◆ Request
Repeat exactly the lines from the start of the material below up to and including the "bg.inputs[0].default_value = (0.72, 0.86, 1.0, 1);" line.

◆ Data extract
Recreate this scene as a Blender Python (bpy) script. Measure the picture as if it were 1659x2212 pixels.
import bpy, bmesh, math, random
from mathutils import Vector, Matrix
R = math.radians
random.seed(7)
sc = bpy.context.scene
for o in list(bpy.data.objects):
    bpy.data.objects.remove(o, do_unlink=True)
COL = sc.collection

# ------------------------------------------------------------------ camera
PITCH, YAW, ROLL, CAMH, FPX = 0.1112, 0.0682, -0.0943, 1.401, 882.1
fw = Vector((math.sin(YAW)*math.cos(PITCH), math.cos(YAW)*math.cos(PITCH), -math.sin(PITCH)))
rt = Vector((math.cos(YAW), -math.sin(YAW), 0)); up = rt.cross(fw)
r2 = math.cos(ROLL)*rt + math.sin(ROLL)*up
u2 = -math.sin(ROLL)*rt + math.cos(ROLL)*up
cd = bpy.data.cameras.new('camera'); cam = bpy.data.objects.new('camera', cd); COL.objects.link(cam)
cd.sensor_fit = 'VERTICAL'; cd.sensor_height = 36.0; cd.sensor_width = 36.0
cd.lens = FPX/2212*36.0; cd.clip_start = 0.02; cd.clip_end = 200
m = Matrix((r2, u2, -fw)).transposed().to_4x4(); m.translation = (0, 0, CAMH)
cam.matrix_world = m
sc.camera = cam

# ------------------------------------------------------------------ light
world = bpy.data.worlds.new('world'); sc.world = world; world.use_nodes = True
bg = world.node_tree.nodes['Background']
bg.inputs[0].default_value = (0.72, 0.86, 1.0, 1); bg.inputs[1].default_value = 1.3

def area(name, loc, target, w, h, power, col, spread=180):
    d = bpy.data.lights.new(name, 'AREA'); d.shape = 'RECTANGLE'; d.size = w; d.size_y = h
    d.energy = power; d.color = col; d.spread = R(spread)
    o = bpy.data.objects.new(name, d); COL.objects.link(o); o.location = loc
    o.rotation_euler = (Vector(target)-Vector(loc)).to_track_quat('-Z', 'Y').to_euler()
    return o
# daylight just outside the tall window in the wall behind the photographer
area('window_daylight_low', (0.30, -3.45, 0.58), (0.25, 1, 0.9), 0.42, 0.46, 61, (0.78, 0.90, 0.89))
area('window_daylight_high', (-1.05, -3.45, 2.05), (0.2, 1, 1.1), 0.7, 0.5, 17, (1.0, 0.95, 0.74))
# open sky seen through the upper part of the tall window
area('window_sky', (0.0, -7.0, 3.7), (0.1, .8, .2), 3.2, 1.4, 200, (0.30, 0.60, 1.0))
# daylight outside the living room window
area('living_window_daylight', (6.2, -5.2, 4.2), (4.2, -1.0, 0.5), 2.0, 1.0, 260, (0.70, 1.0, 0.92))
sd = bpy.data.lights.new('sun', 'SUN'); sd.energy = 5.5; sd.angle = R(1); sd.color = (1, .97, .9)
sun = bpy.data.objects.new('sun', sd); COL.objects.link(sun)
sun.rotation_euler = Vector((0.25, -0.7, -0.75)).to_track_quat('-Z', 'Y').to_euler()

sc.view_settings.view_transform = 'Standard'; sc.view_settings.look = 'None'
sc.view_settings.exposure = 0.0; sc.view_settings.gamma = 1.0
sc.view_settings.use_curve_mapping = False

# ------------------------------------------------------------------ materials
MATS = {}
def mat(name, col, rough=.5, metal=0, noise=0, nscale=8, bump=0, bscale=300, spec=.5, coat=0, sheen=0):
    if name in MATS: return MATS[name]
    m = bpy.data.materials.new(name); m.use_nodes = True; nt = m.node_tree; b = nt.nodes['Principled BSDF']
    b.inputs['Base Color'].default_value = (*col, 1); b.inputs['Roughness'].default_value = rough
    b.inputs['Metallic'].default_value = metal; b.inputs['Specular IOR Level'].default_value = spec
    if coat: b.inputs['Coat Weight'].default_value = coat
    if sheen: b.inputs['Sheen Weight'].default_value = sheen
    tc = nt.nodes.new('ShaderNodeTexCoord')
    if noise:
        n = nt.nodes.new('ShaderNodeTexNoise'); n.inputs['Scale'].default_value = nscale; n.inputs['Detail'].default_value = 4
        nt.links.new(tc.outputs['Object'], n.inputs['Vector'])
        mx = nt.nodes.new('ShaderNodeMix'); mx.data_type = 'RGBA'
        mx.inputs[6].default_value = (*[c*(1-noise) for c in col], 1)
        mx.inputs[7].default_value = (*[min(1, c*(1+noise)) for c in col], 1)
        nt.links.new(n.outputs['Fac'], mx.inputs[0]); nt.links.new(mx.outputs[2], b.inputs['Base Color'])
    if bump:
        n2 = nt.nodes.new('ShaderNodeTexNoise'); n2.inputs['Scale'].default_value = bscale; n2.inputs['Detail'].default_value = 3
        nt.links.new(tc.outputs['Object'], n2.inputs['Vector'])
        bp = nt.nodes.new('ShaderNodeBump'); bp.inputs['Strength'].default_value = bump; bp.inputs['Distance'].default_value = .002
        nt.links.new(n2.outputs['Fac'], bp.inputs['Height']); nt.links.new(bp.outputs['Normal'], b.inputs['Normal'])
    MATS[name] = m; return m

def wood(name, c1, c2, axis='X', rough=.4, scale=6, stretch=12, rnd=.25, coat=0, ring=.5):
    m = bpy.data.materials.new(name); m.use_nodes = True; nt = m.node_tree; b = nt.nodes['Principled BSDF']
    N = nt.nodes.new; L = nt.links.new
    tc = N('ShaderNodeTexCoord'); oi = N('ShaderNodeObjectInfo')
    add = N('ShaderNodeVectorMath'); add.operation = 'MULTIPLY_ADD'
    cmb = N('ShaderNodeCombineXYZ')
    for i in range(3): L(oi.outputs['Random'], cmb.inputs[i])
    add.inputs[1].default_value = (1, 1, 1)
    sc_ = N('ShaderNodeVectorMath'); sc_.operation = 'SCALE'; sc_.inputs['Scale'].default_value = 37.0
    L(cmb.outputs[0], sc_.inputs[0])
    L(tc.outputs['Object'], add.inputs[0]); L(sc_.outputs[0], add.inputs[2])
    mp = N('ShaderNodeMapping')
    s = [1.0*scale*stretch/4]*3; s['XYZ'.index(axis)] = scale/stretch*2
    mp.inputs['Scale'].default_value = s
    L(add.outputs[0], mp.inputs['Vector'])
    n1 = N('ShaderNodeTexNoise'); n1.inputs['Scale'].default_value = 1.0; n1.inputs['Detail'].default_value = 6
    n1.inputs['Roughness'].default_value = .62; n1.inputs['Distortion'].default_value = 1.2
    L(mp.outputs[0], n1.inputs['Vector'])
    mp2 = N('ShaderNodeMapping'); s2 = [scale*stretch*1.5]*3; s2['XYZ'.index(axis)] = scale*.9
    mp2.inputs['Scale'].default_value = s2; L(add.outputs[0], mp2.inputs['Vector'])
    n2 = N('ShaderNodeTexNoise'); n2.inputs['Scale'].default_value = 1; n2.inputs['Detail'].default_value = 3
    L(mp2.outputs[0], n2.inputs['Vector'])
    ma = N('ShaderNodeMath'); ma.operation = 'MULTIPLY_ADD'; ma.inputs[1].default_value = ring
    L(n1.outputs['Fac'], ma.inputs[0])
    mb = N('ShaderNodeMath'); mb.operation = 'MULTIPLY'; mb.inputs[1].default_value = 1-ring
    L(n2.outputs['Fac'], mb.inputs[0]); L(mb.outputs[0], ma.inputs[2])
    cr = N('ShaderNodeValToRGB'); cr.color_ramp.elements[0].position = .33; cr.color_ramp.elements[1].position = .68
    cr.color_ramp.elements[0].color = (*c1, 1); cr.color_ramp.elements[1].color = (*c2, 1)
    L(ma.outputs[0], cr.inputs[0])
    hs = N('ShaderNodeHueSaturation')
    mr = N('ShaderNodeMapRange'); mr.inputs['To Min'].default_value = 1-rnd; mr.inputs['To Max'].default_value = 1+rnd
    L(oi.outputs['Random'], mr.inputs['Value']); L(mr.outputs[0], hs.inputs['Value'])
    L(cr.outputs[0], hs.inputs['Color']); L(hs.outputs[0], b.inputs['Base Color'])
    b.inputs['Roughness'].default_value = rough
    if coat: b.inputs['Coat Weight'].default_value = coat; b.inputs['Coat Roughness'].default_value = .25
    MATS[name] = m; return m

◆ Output
Recreate this scene as a Blender Python (bpy) script. Measure the picture as if it were 1659x2212 pixels.
import bpy, bmesh, math, random
from mathutils import Vector, Matrix
R = math.radians
random.seed(7)
sc = bpy.context.scene
for o in list(bpy.data.objects):
    bpy.data.objects.remove(o, do_unlink=True)
COL = sc.collection

# ------------------------------------------------------------------ camera
PITCH, YAW, ROLL, CAMH, FPX = 0.1112, 0.0682, -0.0943, 1.401, 882.1
fw = Vector((math.sin(YAW)*math.cos(PITCH), math.cos(YAW)*math.cos(PITCH), -math.sin(PITCH)))
rt = Vector((math.cos(YAW), -math.sin(YAW), 0)); up = rt.cross(fw)
r2 = math.cos(ROLL)*rt + math.sin(ROLL)*up
u2 = -math.sin(ROLL)*rt + math.cos(ROLL)*up
cd = bpy.data.cameras.new('camera'); cam = bpy.data.objects.new('camera', cd); COL.objects.link(cam)
cd.sensor_fit = 'VERTICAL'; cd.sensor_height = 36.0; cd.sensor_width = 36.0
cd.lens = FPX/2212*36.0; cd.clip_start = 0.02; cd.clip_end = 200
m = Matrix((r2, u2, -fw)).transposed().to_4x4(); m.translation = (0, 0, CAMH)
cam.matrix_world = m
sc.camera = cam

# ------------------------------------------------------------------ light
world = bpy.data.worlds.new('world'); sc.world = world; world.use_nodes = True
bg = world.node_tree.nodes['Background']
bg.inputs[0].default_value = (0.72, 0.86, 1.0, 1); bg.inputs[1].default_value = 1.3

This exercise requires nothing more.